Arya Renjan

MS, Computer Engineering, May 2019

Arya Renjan worked on the IP Reputation scoring model project.

Along with KNACC lab, she was also a part of Ebiquity Research group.

Arya is currently working for Cisco. Prior to UMBC, she worked with ANSYS Inc. for three years, a tier-1 EDA company in the field of Semiconductor Simulation Software at Bangalore, India.


She successfully defended her Master’s thesis in April 2019.

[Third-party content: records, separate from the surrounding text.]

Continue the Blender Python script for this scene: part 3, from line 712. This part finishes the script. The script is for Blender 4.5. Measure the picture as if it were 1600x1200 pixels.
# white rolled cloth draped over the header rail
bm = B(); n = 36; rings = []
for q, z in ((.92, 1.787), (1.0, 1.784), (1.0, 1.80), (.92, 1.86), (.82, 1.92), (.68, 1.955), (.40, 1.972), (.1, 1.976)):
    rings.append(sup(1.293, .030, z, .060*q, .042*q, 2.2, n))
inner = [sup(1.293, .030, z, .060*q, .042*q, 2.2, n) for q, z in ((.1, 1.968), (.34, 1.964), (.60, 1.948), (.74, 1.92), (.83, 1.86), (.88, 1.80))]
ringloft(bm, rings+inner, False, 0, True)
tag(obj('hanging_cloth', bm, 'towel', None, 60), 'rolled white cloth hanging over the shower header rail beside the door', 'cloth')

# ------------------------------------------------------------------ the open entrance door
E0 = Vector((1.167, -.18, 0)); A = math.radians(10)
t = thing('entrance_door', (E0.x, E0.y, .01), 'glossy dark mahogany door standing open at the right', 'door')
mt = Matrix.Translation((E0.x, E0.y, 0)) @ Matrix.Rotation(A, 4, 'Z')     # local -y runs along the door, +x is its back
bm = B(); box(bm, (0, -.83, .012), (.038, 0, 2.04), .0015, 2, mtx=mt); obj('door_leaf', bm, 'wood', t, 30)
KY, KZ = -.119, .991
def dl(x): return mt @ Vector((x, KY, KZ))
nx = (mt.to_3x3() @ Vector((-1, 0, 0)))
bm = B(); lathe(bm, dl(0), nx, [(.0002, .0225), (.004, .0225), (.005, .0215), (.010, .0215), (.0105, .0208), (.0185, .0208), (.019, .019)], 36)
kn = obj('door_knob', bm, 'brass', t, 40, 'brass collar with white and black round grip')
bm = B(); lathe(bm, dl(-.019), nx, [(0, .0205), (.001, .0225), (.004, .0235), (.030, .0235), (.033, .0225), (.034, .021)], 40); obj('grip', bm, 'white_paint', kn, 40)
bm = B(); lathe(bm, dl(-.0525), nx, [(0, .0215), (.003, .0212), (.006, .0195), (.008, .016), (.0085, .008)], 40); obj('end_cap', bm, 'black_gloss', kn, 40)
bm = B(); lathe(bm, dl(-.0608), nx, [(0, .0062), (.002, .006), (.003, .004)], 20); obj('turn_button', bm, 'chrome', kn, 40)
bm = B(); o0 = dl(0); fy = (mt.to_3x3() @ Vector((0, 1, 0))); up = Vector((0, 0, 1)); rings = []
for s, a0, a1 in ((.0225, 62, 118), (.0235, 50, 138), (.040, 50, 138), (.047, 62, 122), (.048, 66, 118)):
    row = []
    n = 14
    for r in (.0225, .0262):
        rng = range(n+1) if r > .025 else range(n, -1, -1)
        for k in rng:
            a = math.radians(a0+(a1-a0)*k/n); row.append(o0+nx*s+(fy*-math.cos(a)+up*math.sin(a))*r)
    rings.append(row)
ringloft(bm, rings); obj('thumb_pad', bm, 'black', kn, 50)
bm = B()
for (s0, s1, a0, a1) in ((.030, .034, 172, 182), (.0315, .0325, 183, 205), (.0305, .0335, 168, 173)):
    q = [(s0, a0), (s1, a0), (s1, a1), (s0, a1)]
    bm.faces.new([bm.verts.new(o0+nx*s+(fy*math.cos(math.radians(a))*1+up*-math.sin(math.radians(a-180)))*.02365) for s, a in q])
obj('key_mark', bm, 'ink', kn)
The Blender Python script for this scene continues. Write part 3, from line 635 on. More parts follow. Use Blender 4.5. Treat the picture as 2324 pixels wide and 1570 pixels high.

ThesisA Policy-based Framework for Privacy-respecting Deep Packet Inspection in TLS Implementations

Committee: Dr. Karuna P Joshi (Chair), Dr. Anupam Joshi, Dr. Tim Finin, Dr. Mohamed Younis

Abstract:
Deep Packet Inspection (DPI) is instrumental in investigating the presence of malicious activity in network traffic, and most existing DPI tools work on unencrypted payloads. As the internet is moving towards fully encrypted data-transfer, there is a critical requirement for privacy-aware techniques to efficiently decrypt network payloads. Until recently, passive proxying using certain aspects of TLS 1.2 were used to perform decryption and further DPI analysis. With the introduction of TLS 1.3 standard that only supports protocols with Perfect Forward Secrecy (PFS), many such techniques will become ineffective.  We have developed an ABAC (Attribute Based Access Control) framework that efficiently supports existing DPI tools while respecting user’s privacy requirements and organizational policies. It gives the user the ability to accept or decline access decision based on his privileges. Our solution evaluates various observed and derived attributes of network connections against user access privileges using policies described with semantic technologies. Network meta-characteristics like IP intelligence is one of the many attributes that may be used in defining access control policies. We also present Dynamic Attribute based Reputation (DAbR), a Euclidean distance based technique, to generate reputation scores for IP addresses by assimilating meta-data from known bad IP addresses. The reputation scores when used in conjunction with the policy enforcement module, can provide high performance and non-privacy-invasive malicious traffic filtering. We describe our framework and demonstrate the efficacy of our technique with the help of use-case scenarios to identify network connections that are candidates for Deep Packet Inspection. Since our technique makes selective identification of connections based on policies, both processing and memory load at the gateway will be reduced significantly.